> Stated exercise:
Return, without pictures, the lines from the start of the data through the one that contains "tag(obj('hedge', bm, M['leaf']), 'dark".
[BEGIN]
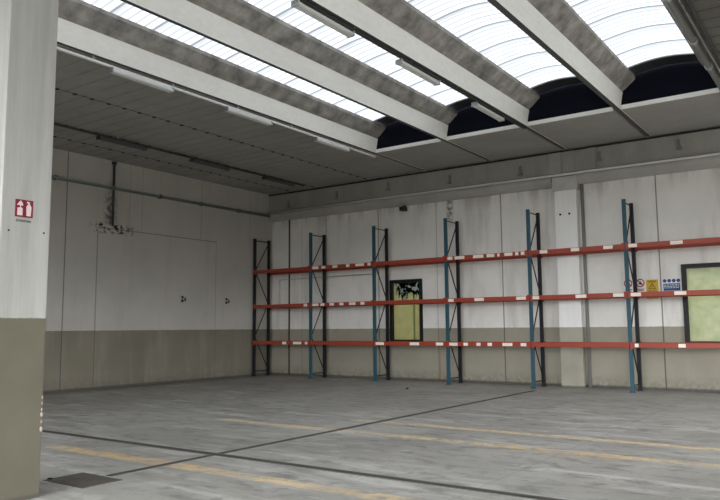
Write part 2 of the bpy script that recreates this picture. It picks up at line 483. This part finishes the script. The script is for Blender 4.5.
# ------------------------------------------------------------------ windows
def window(n, x0, x1, z0, z1, film, mull):
    w = struct(bpy.data.objects.new('window_%d' % n, None)); C.objects.link(w)
    w.location = ((x0 + x1) / 2, YW, z0)
    mi = Matrix.Translation(-w.location)
    def p(name, bm, m):
        bm.transform(mi); return obj(name, bm, m, w)
    bm = bmesh.new(); t = .085; ya, yb = YW - .05, YW + .10
    box(bm, x0 - .03, x0 + t, ya, yb, z0 - .03, z1 + .03); box(bm, x1 - t, x1 + .03, ya, yb, z0 - .03, z1 + .03)
    box(bm, x0 + t, x1 - t, ya, yb, z1 - t, z1 + .03); box(bm, x0 + t, x1 - t, ya, yb, z0 - .03, z0 + .05)
    p('window_frame', bm, M['black'])
    for mx in mull: p('mullion', bx(mx - .03, mx + .03, ya + .03, yb, z0 + .05, z1 - t), M['black'])
    p('pane', bx(x0 + t, x1 - t, YW + .055, YW + .062, z0 + .05, z1 - t), film)
window(1, *WIN[0], M['film_torn'], [])
window(2, *WIN[1], M['film'], [16.5])
# hedge outside the narrow window
bm = bmesh.new()
for i in range(3000):
    c = Vector((random.uniform(1.5, 6.0), random.uniform(4.0, 5.0), random.uniform(0, 5.2)))
    a = Vector((random.uniform(-1, 1), random.uniform(-1, 1), random.uniform(-1, 1))).normalized()
    b = a.orthogonal().normalized() * .07; a = a * .16
    bm.faces.new([bm.verts.new(c + v) for v in (a, b, -a, -b)])
tag(obj('hedge', bm, M['leaf']), 'dark green hedge outside the narrow window', 'hedge', kind='stuff')

# ------------------------------------------------------------------ edge girder along the back wall
g = thing('edge_girder', 'grey concrete girder running under the roof along the back wall', 'girder', (12, YG, 6.3))
gi = Matrix.Translation(-Vector(g.location))
def gp(name, bm, m, par=g, inv=gi, smooth=False):
    bm.transform(inv); return obj(name, bm, m, par, smooth)
gp('web', bx(XW, XR, YG + .04, YW - .004, 6.36, 7.186), M['girder'])
for a, b in ((XW, 11.63), (12.44, XR)):
    gp('ledge', prism(bmesh.new(), [(YW - .004, 6.355), (YG - .06, 6.355), (YG - .06, 6.29), (YW - .10, 6.10), (YW - .004, 6.10)], 'x', a, b), M['ledge'])
for x0, x1 in ((11.55, 11.95), (12.02, 12.38), (12.75, 13.02)):
    gp('joint_block', bx(x0, x1, YG - .01, YG + .05, 6.48, 7.13, bev=.008), M['girder'])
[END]
> Exercise result:
Write part 2 of the bpy script that recreates this picture. It picks up at line 483. This part finishes the script. The script is for Blender 4.5.
# ------------------------------------------------------------------ windows
def window(n, x0, x1, z0, z1, film, mull):
    w = struct(bpy.data.objects.new('window_%d' % n, None)); C.objects.link(w)
    w.location = ((x0 + x1) / 2, YW, z0)
    mi = Matrix.Translation(-w.location)
    def p(name, bm, m):
        bm.transform(mi); return obj(name, bm, m, w)
    bm = bmesh.new(); t = .085; ya, yb = YW - .05, YW + .10
    box(bm, x0 - .03, x0 + t, ya, yb, z0 - .03, z1 + .03); box(bm, x1 - t, x1 + .03, ya, yb, z0 - .03, z1 + .03)
    box(bm, x0 + t, x1 - t, ya, yb, z1 - t, z1 + .03); box(bm, x0 + t, x1 - t, ya, yb, z0 - .03, z0 + .05)
    p('window_frame', bm, M['black'])
    for mx in mull: p('mullion', bx(mx - .03, mx + .03, ya + .03, yb, z0 + .05, z1 - t), M['black'])
    p('pane', bx(x0 + t, x1 - t, YW + .055, YW + .062, z0 + .05, z1 - t), film)
window(1, *WIN[0], M['film_torn'], [])
window(2, *WIN[1], M['film'], [16.5])
# hedge outside the narrow window
bm = bmesh.new()
for i in range(3000):
    c = Vector((random.uniform(1.5, 6.0), random.uniform(4.0, 5.0), random.uniform(0, 5.2)))
    a = Vector((random.uniform(-1, 1), random.uniform(-1, 1), random.uniform(-1, 1))).normalized()
    b = a.orthogonal().normalized() * .07; a = a * .16
    bm.faces.new([bm.verts.new(c + v) for v in (a, b, -a, -b)])
tag(obj('hedge', bm, M['leaf']), 'dark green hedge outside the narrow window', 'hedge', kind='stuff')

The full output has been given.